BUILDING THE ROYAL COLLEGE OF ART

Arthur Beresford Pite
Arthur Beresford Pite, Professor of Architecture at the RCA, 1900-23. (National Portrait Gallery)

Those like me who have only known the RCA’s Darwin building in Kensington Gore may be interested to know how long it took to build – fifty years if you count from when the decision was made. The College was previously tucked into corners of the Victoria & Albert Museum, where it had been since 1863, and from the turn of the century it was obvious that the premises were too small and badly laid out, incluing sheds and annexes a long distance from the main building in Cromwell Road.

Royal College of Art
The Royal College of Art shortly after its transfer to Kensington Gore, 1962. (Architectural Review)

In 1911 a government committee said that some of the RCA’s teachers were producing students with a bent towards handicrafts and little to offer industry but at the same time the inadequacies of the building were frankly acknowledged.

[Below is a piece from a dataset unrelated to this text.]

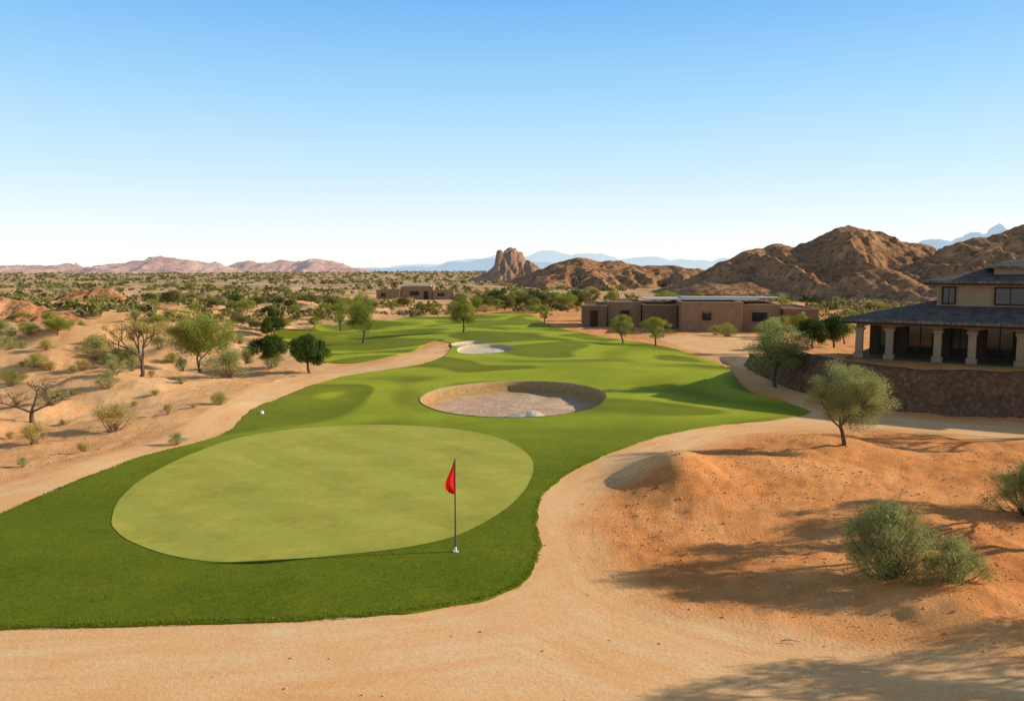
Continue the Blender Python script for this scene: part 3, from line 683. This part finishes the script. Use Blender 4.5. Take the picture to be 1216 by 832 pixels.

The Board of Education readily accepted the need for better accommodation. (Reading the files, it’s evident that Sir Humphrey – actually Sir Robert Morant – had decided what the committee should say long before the minister set it up.) They rejected the suggestion that the existing building might be upgraded and decided a new one was needed. In 1912 plans (below) were drawn up by Beresford Pite, professor of architecture at the RCA.

Pite’s proposal for a new RCA building, 1912, to be erected opposite the V&A.

Two world wars intervened and it was only after the second, under the rectorship of Robin Darwin, that serious plans got underway. Looking at Pite’s plan, a new building may have been needed in the ‘sixties anyway if it had been implemented.